[Start Dataset records]
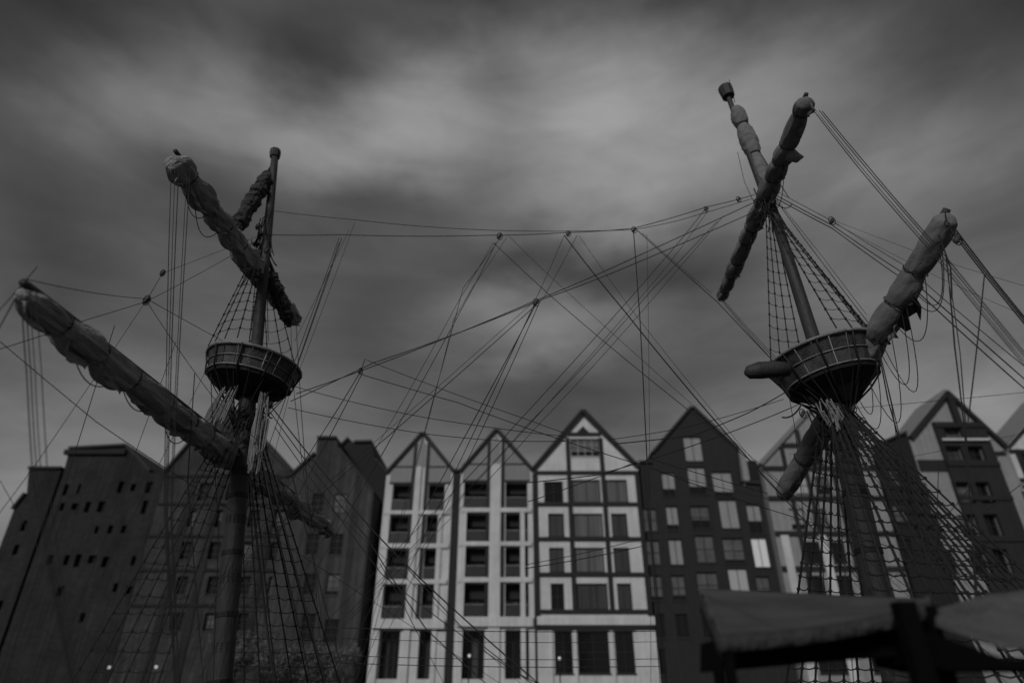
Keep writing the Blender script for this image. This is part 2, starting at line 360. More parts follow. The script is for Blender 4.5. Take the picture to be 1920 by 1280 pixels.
# ---- the two lower houses with loggias
def loggia_house(label, outline, pil, opens, side, slabs, vert, gab, name='loggia_house'):
    hs = []
    rows = []
    tops = [gab[1]] + [s[1] + 1 for s in slabs[:-1]]; bots = [s[0] - 1 for s in slabs]
    for (a, b) in zip(tops, bots):
        for (x0, x1) in opens:
            k = (960 - x0) * 0; rr = rect((x0, x1, a, b))
            rr = (fx(x0, 920), fx(x1, 920), rr[2], rr[3]); rows.append(rr)
    g0, g1 = fz(1272), fz(1180)
    for (x0, x1) in opens: rows.append((fx(x0, 920) + .02, fx(x1, 920) - .02, g0, g1))
    t, tp = house(name, label, outline, 'white', [(0, 1), (1, 2)], holes=rows, hdepth=1.3, group='gabled houses along the far quay')
    # back of every loggia: dark glazed doors; a balcony with smoked railing
    for i, (x0, x1, z0, z1) in enumerate(rows):
        w = MB(); y = D + 1.2
        w.box(x0 + .02, x1 - .02, y, y + .04, z0 + .02, z0 + .1).box(x0 + .02, x1 - .02, y, y + .04, z1 - .1, z1 - .02)
        n = 3
        for q in range(n + 1):
            xx = x0 + .03 + (x1 - x0 - .06) * q / n; w.box(xx - .03, xx + .03, y + .001, y + .041, z0 + .1, z1 - .1)
        fo = w.build('window', 'frame', t)
        MB().box(x0 + .03, x1 - .03, y + .05, y + .06, z0 + .05, z1 - .05).build('pane', 'glass', fo)
        if random.random() < .6:
            c0 = x0 + .1 + random.random() * .8 * (x1 - x0 - .6); MB().box(c0, c0 + .5, y - .02, y - .005, z0 + .1, z1 - .15).build('curtain', 'dimcurtain', fo)
        if i < len(rows) - 2:
            r_ = MB(); r_.box(x0 + .004, x1 - .004, D + .05, D + .07, z0 + .08, z0 + .95)
            ro = r_.build('railing', 'rail', t)
            MB().box(x0 + .003, x1 - .003, D + .03, D + .09, z0 + .952, z0 + 1.0).build('handrail', 'pale', ro)
            MB().box(x0 + .003, x1 - .003, D + .9, D + 1.1, z0 + 1.5, z1 - .003).build('blind', 'dark', t)
    # dark uprights and gable panels
    a, ap, b = tp
    pn = MB(); zb = fz(gab[1]) + .06; zm = fz(gab[0])
    def lim(x): # slope height at x
        return a[1] + (ap[1] - a[1]) * (x - a[0]) / (ap[0] - a[0]) if x < ap[0] else b[1] + (ap[1] - b[1]) * (b[0] - x) / (b[0] - ap[0])
    xL, xR = fx(side[0], 900), fx(side[1], 900); v0, v1 = fx(vert[0], 850), fx(vert[1], 850)
    pn.prism([(xL, zb), (v0, zb), (v0, lim(v0) - .3), (xL, lim(xL) - .3)], D - .04, D)
    pn.prism([(v1, zb), (xR, zb), (xR, lim(xR) - .3), (v1, lim(v1) - .3)], D - .04, D)
    pn.prism([(v0 + .25, zm), (v1 - .25, zm), (v1 - .25, lim(v1) - .35), (ap[0], ap[1] - .45), (v0 + .25, lim(v0) - .35)], D - .045, D)
    pn.build('gable_panel', 'panel', t, fix=True)
    tm = MB()
    for x in (v0, v1): tm.box(x - .16, x + .16, D - .1, D, fz(slabs[-1][1] - 5), lim(x) - .2)
    tm.box(xL, v0 - .17, D - .08, D, zm - .07, zm + .07); tm.box(v1 + .17, xR, D - .08, D, zm - .07, zm + .07)
    tm.box(xL, v0 - .17, D - .08, D, zb - .1, zb + .05); tm.box(v1 + .17, xR, D - .08, D, zb - .1, zb + .05)
    tm.bar((a[0], a[1] - .02), (ap[0], ap[1] - .12), .26, D - .12, D); tm.bar((b[0], b[1] - .02), (ap[0], ap[1] - .12), .26, D - .12, D)
    tm.build('dark_trim', 'trim', t, fix=True)
    for k, (s0, s1) in enumerate(slabs):
        last = k == len(slabs) - 1
        bl = MB(); bl.box(a[0] + .15, b[0] - .15, D - (.35 if last else .18), D, fz(s1), fz(s0)); bl.build('ledge' if last else 'balcony_edge', 'white', t)
    # central white pillar
    cpz = fz(gab[0]); MB().box(v0 + .17, v1 - .17 - (.35 if pil else 0), D - .2, D, GZ, cpz).build('pillar', 'white', t)
    for sx, q in ((a[0] + .3, .9), (b[0] - .3 - .9, .9)):
        MB().box(sx, sx + .42, D - .14, D, GZ, fz(slabs[0][1])).build('pillar', 'white', t)
    return t
loggia_house('narrow white house with dark loggias beside the weathered plank house, leftmost of the white gables',
             [(725, 888), (793, 812), (850, 884)], True, [(736, 772), (803, 834)], (731, 845), [(957, 964), (1019, 1027), (1086, 1094), (1160, 1178)], (779, 803), (875, 906))
loggia_house('white loggia house between the narrow white house and the black timber grid house',
             [(864, 884), (931, 806), (998, 882)], False, [(870, 914), (948, 989)], (867, 994), [(952, 960), (1015, 1023), (1082, 1091), (1156, 1174)], (917, 943), (870, 902))
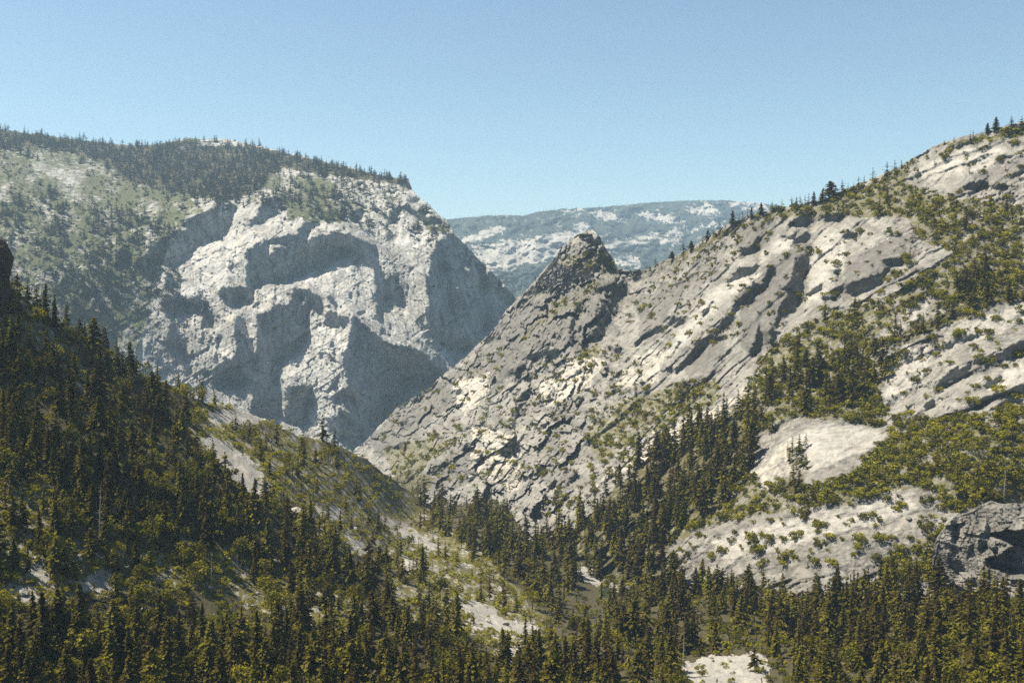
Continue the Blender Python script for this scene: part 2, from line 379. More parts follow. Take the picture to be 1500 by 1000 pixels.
C_SHADE = sum((traced(*a) for a in [
    (170, 280, 7.145, [(1.5, '70 30 78 29 86 23 92 22.5 101 16 104 12 112 11 118 13 125 15 127 18 121.5 24 122 30 119 35 116 43 110 51 106 49.5 96 53 88 56 83 60 79 67 76 70 70 73 64 79 60 80 52 77 43 75 38 79 30 80 25 83 16 80 21 74 22 70 29 69 32 64 35 58 40 56 45 49 56 47 59 42 68 41 78 40 69 36'), (1.3, '30 80 38 79 40 85 39 95 33 90 30 85'), (1.3, '60 87 62 95 66 101 56 101 50 90 56 85'), (1.2, '2 68 6 56 11 62 15 65 14 78 6 80 0 78'), (1.2, '83 71.5 90 70 86 72.5'), (1.2, '114 80 123 75.5 121.5 81 115 81'), (1, '93 77 95 80 92 79.5'), (0.9, '44 21 54 21 53 27 45 33 41 32 47 27')]),
    (360, 280, 7.145, [(1.5, '13 17 19 10 26 6.5 37 7 39 13 34 21 26 28 19 33 10 35.5 2 36 6 30 12 25'), (1.5, '0 65 2 60 10 57.5 19 51 26 50 44 45.5 54 46 56 42 68 40 80 44 92 42 100 45 110 44 115 50 126 52 134 56 138 63 134 72 125 74 119 69 110 65 104 64 97 69 89 71 86 77 72 80 61 83 59 90 48 92 35 94 20 94 15 101 0 101'), (1.3, '62 33 70 31 80 31 76 34.5 69 39 64 40 56 46 54.5 40 59 37'), (1.4, '106 70 119 71.5 128 76 134 82 135 90 140 98 144 101 144 86 138 74 134 70 125 74 118 76 109 74'), (1.2, '108 25 120 17 122 23 119 30 112 32 109 30'), (-0.9, '24 54.5 30 54.5 43 58 32 60 24 66.5'), (-0.9, '63 54.5 68 42 76 34.5 83 36 90 46 78 46 70 48'), (-0.7, '14 57 18.5 51.5 19 54 15 58')]),
    (500, 240, 7.145, [(1.4, '60 37 62 40 62 47 67 44 72 43 74 41 67 37 72 35 82 34 82 38 74 42 76 49 82 48 90 56 100 56 105 59 100 62 88 65 82 59 74 52 65 48 60 52 60 60 54 62 46 66 48 60 54 54 57 47 59 43'), (1.4, '100 81 110 77 117 72 118 64 124 72 133 85 144 95 144 101 90 101 99 91'), (1.1, '16 21 23 18 22 22 18 23.5'), (1, '60 20 68 20 73.5 15 73.5 25 64 24'), (0.9, '44 74 52 72 54 78 49 83'), (0.9, '51 48 54 52 50 60 49 56')]),
    (170, 420, 7.145, [(1.4, '48 12 56 11 66 6 69 10 76 11.5 84 8 97 16 95 21 85 24 76 23 70 23 64 27 54 27 50 20'), (1.2, '30 3 33 0 37 16 34 13'), (1.2, '56 38 62 42 64 54 70 62 74 68 64 71 56 62 54 50'), (0.9, '90 23 100 23 103 36 96 43 90 40'), (1.5, '125 30 130 30 134 36 139 52 144 54 144 101 104 101 101 90 90 90 92 86 100 88 109 80 113 73 120 76 127 66 124 56 124 42'), (1.4, '114 18 106 6 114 0 144 0 144 18 133 13 126 22 120 22'), (1, '40 70 44 69 47 82 43 80'), (1, '93 66 96 56 101 48 98 58 94.5 69'), (1, '104 56 109 48 111 52 106 64'), (1, '101 76 106 66 107 72 103 80'), (1, '69 42 74 37 76 38 70 45'), (1, '87 56 90.5 47 92 52 89 62')]),
    (380, 400, 7.145, [(1.55, '-2 43 10 40 13 35 20 32 29 35 34 26 35 18 43 15 52 17 56 21 62 25 65 31 68 38 66 42 61 42 56 37 52 36 51.5 53 50 56 49 70 45 78 40 82 30 87 23 91 20 95 19 101 -8 101 -2 70'), (-0.9, '43 31 45 25 48 24 48 32 44 34.5'), (-0.9, '51.5 44 54 34.5 60 39 62 44 67 45 68 52 60 54 51 52'), (1.3, '68 42 74 39 81 40 83 56 74 57.5 70 53 69 46'), (1.4, '71 21 75 25 82 33 81.5 38.5 76 31 72 26'), (1.3, '83 46 93 45 95 40 92 52 87 59 84 56'), (1.5, '64 83.5 70 82.2 76 86 83 93 80 93 73.5 88 68 85'), (1.4, '74 70 77 72 81 86 79 87 75 76'), (1.1, '102 41 111 37 110 42 105 43'), (1.5, '97 45 104 47 110 54 120 62 130 70 131 74 144 74.5 144 101 88 101 87 88 85 84 92 79 93 70 95 64 95 56'), (1.4, '120 7 129 6 144 2 144 29 132 27 130 40 127 46 129 52 121 44 124 33 120 23 122 15'), (1.3, '129 58 135 58 144 61 144 67 134 66'), (1.2, '31 92 40 97 39 98 31 94.5'), (0.8, '78 8 86 7.5 83 10 77 11')]),
    (380, 520, 7.145, [(1.5, '-8 0 29 0 30 4 19 9 20 20 18.5 32 22 40 22.5 48 22 62 13 66 -8 64'), (1.5, '29 32 34 33 41 31 47 32 53 30 55 38 54 48 51 59 49 68 45 74 37 74 27 70 26 57 30 49 27 40'), (1.3, '37 26 43 23 42 25 38 27.5'), (1.5, '87 19 86 21.5 74 37.5 71.2 38.8 75.5 29 80 23.5'), (1.4, '73 47 78 42 83 37 92 34 86 40 83 44 81 50 79 52 77 47'), (1.5, '88 -1 144 -1 144 48 129 64 119 76 111 84 108 70 106 60 100 48 86 44 92 33 90 18'), (1.4, '69 66 72 64 79 73 85 78 90 86 85 87 76 76'), (1.4, '74 62 80 64 88 76 96 85 92 85 85 76'), (1.4, '82 60 90 65 96 76 100 85 104 90 110 85 105 76 98 67 90 59 83 54'), (1.1, '61 21 62.2 20 60.5 27 59.5 27')]),
    (540, 420, 7.145, [(1.5, '0 40 6 52 16 58 25 60 42 62 50 64 60 72 70 83 76 89 70 94 64 101 0 101'), (1.3, '15 43 20 43 30 49 25 53 18 49'), (1.4, '42 25 50 31 60 42 62 47 56 40 48 31'), (1.3, '62 58 66 64 70 74 74 76 69 69 64 66'), (1.4, '8 -1 34 -1 35 10 36 21.5 30 19 25 13 18 12 17 25 14 38 6 32 11 20')]),
    (580, 380, 7.145, [(1.5, '38 -1 86 -1 93 6 90 16 92 28 91 38 96 56 97 68 90 76 85 86 82 87 84 76 79 68 74 60 68 48 61 33 60 18 52 11 47 12 52 22 53 32 57 43 59 58 64 68 72 80 79 92 66 97 56 95 43 90 39 80 33 65 30 58 35 45 31 30 34 15'), (-0.8, '68 2 76 6 79 10 73 12'), (1.3, '100 10 106 15 109 28 118 32 126 42 120 47 112 47 108 38 100 28 96 18'), (1.2, '106 60 110 50 112 52 108 62'), (1, '13 9 20 6 19 11 12 14')])]), [])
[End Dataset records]
*Stated exercise*
Filter the records, keeping only lines that contain "Take", and show those lines.

*Exercise response*
Keep writing the Blender script for this image. This is part 2, starting at line 360. More parts follow. The script is for Blender 4.5. Take the picture to be 1920 by 1280 pixels.
Continue the Blender Python script for this scene: part 2, from line 379. More parts follow. Take the picture to be 1500 by 1000 pixels.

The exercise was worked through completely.